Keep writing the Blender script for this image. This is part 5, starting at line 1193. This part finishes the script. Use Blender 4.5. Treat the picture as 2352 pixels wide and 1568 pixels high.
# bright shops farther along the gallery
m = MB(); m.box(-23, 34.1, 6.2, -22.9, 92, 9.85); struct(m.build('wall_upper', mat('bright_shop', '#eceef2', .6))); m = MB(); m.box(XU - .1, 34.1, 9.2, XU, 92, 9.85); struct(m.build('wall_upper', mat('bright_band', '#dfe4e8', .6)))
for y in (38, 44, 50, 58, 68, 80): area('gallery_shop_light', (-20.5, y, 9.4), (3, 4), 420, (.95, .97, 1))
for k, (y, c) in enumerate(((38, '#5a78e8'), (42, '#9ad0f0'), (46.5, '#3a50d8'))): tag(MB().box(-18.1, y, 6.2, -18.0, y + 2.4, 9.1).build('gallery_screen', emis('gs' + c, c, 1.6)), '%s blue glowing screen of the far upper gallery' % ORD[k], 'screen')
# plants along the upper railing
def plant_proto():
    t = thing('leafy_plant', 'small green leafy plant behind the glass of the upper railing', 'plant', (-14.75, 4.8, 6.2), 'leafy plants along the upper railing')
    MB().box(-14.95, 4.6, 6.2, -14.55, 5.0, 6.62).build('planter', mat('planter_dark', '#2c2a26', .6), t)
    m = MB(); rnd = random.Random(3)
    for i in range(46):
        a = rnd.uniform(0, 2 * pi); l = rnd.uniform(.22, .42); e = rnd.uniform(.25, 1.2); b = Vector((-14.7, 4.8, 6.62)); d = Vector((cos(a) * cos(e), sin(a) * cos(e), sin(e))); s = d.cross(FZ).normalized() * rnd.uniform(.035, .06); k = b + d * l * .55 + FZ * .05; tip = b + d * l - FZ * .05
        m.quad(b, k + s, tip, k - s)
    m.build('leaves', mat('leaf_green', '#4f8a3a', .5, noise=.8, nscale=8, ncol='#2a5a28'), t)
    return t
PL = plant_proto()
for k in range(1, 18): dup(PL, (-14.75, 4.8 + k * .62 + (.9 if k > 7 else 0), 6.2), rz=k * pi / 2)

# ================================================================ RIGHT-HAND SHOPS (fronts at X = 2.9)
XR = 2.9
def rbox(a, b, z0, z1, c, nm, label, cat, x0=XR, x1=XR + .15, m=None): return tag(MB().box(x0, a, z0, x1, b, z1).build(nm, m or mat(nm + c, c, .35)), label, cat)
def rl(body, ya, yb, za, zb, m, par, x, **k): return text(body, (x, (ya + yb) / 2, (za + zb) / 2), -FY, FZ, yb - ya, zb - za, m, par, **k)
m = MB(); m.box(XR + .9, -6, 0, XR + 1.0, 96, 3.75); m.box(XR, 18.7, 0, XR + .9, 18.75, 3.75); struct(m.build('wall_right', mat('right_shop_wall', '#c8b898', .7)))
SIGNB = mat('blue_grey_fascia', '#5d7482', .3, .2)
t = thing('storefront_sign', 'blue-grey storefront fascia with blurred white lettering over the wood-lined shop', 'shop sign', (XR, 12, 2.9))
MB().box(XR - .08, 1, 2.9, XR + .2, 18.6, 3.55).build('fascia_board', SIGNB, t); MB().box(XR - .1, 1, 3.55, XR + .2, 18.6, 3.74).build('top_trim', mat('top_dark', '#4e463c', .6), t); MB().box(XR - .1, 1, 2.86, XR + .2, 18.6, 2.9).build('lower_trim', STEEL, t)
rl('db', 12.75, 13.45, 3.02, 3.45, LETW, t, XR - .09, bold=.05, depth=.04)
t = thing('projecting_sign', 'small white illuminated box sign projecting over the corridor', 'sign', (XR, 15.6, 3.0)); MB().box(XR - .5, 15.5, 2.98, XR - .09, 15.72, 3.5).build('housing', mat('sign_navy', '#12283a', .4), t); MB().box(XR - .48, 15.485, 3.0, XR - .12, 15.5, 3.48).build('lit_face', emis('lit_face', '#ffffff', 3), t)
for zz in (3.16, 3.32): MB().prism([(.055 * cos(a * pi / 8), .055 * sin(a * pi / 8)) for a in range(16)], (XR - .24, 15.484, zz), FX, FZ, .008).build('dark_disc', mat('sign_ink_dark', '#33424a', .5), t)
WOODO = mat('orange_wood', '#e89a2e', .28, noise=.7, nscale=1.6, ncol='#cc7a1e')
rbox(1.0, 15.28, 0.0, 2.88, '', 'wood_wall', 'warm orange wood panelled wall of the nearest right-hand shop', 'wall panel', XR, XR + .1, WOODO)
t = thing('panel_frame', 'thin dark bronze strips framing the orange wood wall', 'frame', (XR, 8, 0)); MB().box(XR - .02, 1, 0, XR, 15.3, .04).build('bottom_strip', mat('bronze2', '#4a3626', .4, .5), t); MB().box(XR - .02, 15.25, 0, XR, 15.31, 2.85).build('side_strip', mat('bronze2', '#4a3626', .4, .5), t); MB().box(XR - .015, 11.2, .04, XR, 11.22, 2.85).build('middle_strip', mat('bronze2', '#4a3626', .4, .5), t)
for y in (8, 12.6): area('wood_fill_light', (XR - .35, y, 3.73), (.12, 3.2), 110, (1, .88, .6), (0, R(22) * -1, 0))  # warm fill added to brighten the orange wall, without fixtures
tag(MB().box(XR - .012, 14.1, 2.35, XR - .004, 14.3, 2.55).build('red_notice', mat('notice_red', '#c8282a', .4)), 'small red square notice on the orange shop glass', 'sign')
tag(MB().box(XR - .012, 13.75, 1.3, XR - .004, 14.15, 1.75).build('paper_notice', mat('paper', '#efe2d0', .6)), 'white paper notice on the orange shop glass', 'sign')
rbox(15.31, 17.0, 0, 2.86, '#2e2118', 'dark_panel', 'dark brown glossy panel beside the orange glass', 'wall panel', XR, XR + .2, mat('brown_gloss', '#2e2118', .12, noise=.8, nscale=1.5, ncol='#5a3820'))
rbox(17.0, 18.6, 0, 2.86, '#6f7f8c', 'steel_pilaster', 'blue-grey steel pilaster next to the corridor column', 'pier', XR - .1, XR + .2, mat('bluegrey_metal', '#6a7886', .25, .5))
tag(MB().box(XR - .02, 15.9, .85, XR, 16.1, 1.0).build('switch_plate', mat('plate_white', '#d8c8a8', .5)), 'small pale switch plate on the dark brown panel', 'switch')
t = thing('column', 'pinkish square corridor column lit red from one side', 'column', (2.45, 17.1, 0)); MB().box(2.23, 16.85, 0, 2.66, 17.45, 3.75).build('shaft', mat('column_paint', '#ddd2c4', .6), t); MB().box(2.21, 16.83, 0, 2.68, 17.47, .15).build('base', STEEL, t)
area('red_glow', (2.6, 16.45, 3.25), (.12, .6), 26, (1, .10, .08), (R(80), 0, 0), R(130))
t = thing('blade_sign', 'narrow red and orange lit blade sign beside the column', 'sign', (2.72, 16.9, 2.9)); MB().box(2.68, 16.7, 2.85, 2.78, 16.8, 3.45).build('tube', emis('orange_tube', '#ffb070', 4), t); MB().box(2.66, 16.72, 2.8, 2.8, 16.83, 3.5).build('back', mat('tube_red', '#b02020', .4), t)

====

Stated task –
Copy all the lines, exactly.

Finished exercise –
Keep writing the Blender script for this image. This is part 5, starting at line 1193. This part finishes the script. Use Blender 4.5. Treat the picture as 2352 pixels wide and 1568 pixels high.
# bright shops farther along the gallery
m = MB(); m.box(-23, 34.1, 6.2, -22.9, 92, 9.85); struct(m.build('wall_upper', mat('bright_shop', '#eceef2', .6))); m = MB(); m.box(XU - .1, 34.1, 9.2, XU, 92, 9.85); struct(m.build('wall_upper', mat('bright_band', '#dfe4e8', .6)))
for y in (38, 44, 50, 58, 68, 80): area('gallery_shop_light', (-20.5, y, 9.4), (3, 4), 420, (.95, .97, 1))
for k, (y, c) in enumerate(((38, '#5a78e8'), (42, '#9ad0f0'), (46.5, '#3a50d8'))): tag(MB().box(-18.1, y, 6.2, -18.0, y + 2.4, 9.1).build('gallery_screen', emis('gs' + c, c, 1.6)), '%s blue glowing screen of the far upper gallery' % ORD[k], 'screen')
# plants along the upper railing
def plant_proto():
    t = thing('leafy_plant', 'small green leafy plant behind the glass of the upper railing', 'plant', (-14.75, 4.8, 6.2), 'leafy plants along the upper railing')
    MB().box(-14.95, 4.6, 6.2, -14.55, 5.0, 6.62).build('planter', mat('planter_dark', '#2c2a26', .6), t)
    m = MB(); rnd = random.Random(3)
    for i in range(46):
        a = rnd.uniform(0, 2 * pi); l = rnd.uniform(.22, .42); e = rnd.uniform(.25, 1.2); b = Vector((-14.7, 4.8, 6.62)); d = Vector((cos(a) * cos(e), sin(a) * cos(e), sin(e))); s = d.cross(FZ).normalized() * rnd.uniform(.035, .06); k = b + d * l * .55 + FZ * .05; tip = b + d * l - FZ * .05
        m.quad(b, k + s, tip, k - s)
    m.build('leaves', mat('leaf_green', '#4f8a3a', .5, noise=.8, nscale=8, ncol='#2a5a28'), t)
    return t
PL = plant_proto()
for k in range(1, 18): dup(PL, (-14.75, 4.8 + k * .62 + (.9 if k > 7 else 0), 6.2), rz=k * pi / 2)

# ================================================================ RIGHT-HAND SHOPS (fronts at X = 2.9)
XR = 2.9
def rbox(a, b, z0, z1, c, nm, label, cat, x0=XR, x1=XR + .15, m=None): return tag(MB().box(x0, a, z0, x1, b, z1).build(nm, m or mat(nm + c, c, .35)), label, cat)
def rl(body, ya, yb, za, zb, m, par, x, **k): return text(body, (x, (ya + yb) / 2, (za + zb) / 2), -FY, FZ, yb - ya, zb - za, m, par, **k)
m = MB(); m.box(XR + .9, -6, 0, XR + 1.0, 96, 3.75); m.box(XR, 18.7, 0, XR + .9, 18.75, 3.75); struct(m.build('wall_right', mat('right_shop_wall', '#c8b898', .7)))
SIGNB = mat('blue_grey_fascia', '#5d7482', .3, .2)
t = thing('storefront_sign', 'blue-grey storefront fascia with blurred white lettering over the wood-lined shop', 'shop sign', (XR, 12, 2.9))
MB().box(XR - .08, 1, 2.9, XR + .2, 18.6, 3.55).build('fascia_board', SIGNB, t); MB().box(XR - .1, 1, 3.55, XR + .2, 18.6, 3.74).build('top_trim', mat('top_dark', '#4e463c', .6), t); MB().box(XR - .1, 1, 2.86, XR + .2, 18.6, 2.9).build('lower_trim', STEEL, t)
rl('db', 12.75, 13.45, 3.02, 3.45, LETW, t, XR - .09, bold=.05, depth=.04)
t = thing('projecting_sign', 'small white illuminated box sign projecting over the corridor', 'sign', (XR, 15.6, 3.0)); MB().box(XR - .5, 15.5, 2.98, XR - .09, 15.72, 3.5).build('housing', mat('sign_navy', '#12283a', .4), t); MB().box(XR - .48, 15.485, 3.0, XR - .12, 15.5, 3.48).build('lit_face', emis('lit_face', '#ffffff', 3), t)
for zz in (3.16, 3.32): MB().prism([(.055 * cos(a * pi / 8), .055 * sin(a * pi / 8)) for a in range(16)], (XR - .24, 15.484, zz), FX, FZ, .008).build('dark_disc', mat('sign_ink_dark', '#33424a', .5), t)
WOODO = mat('orange_wood', '#e89a2e', .28, noise=.7, nscale=1.6, ncol='#cc7a1e')
rbox(1.0, 15.28, 0.0, 2.88, '', 'wood_wall', 'warm orange wood panelled wall of the nearest right-hand shop', 'wall panel', XR, XR + .1, WOODO)
t = thing('panel_frame', 'thin dark bronze strips framing the orange wood wall', 'frame', (XR, 8, 0)); MB().box(XR - .02, 1, 0, XR, 15.3, .04).build('bottom_strip', mat('bronze2', '#4a3626', .4, .5), t); MB().box(XR - .02, 15.25, 0, XR, 15.31, 2.85).build('side_strip', mat('bronze2', '#4a3626', .4, .5), t); MB().box(XR - .015, 11.2, .04, XR, 11.22, 2.85).build('middle_strip', mat('bronze2', '#4a3626', .4, .5), t)
for y in (8, 12.6): area('wood_fill_light', (XR - .35, y, 3.73), (.12, 3.2), 110, (1, .88, .6), (0, R(22) * -1, 0))  # warm fill added to brighten the orange wall, without fixtures
tag(MB().box(XR - .012, 14.1, 2.35, XR - .004, 14.3, 2.55).build('red_notice', mat('notice_red', '#c8282a', .4)), 'small red square notice on the orange shop glass', 'sign')
tag(MB().box(XR - .012, 13.75, 1.3, XR - .004, 14.15, 1.75).build('paper_notice', mat('paper', '#efe2d0', .6)), 'white paper notice on the orange shop glass', 'sign')
rbox(15.31, 17.0, 0, 2.86, '#2e2118', 'dark_panel', 'dark brown glossy panel beside the orange glass', 'wall panel', XR, XR + .2, mat('brown_gloss', '#2e2118', .12, noise=.8, nscale=1.5, ncol='#5a3820'))
rbox(17.0, 18.6, 0, 2.86, '#6f7f8c', 'steel_pilaster', 'blue-grey steel pilaster next to the corridor column', 'pier', XR - .1, XR + .2, mat('bluegrey_metal', '#6a7886', .25, .5))
tag(MB().box(XR - .02, 15.9, .85, XR, 16.1, 1.0).build('switch_plate', mat('plate_white', '#d8c8a8', .5)), 'small pale switch plate on the dark brown panel', 'switch')
t = thing('column', 'pinkish square corridor column lit red from one side', 'column', (2.45, 17.1, 0)); MB().box(2.23, 16.85, 0, 2.66, 17.45, 3.75).build('shaft', mat('column_paint', '#ddd2c4', .6), t); MB().box(2.21, 16.83, 0, 2.68, 17.47, .15).build('base', STEEL, t)
area('red_glow', (2.6, 16.45, 3.25), (.12, .6), 26, (1, .10, .08), (R(80), 0, 0), R(130))
t = thing('blade_sign', 'narrow red and orange lit blade sign beside the column', 'sign', (2.72, 16.9, 2.9)); MB().box(2.68, 16.7, 2.85, 2.78, 16.8, 3.45).build('tube', emis('orange_tube', '#ffb070', 4), t); MB().box(2.66, 16.72, 2.8, 2.8, 16.83, 3.5).build('back', mat('tube_red', '#b02020', .4), t)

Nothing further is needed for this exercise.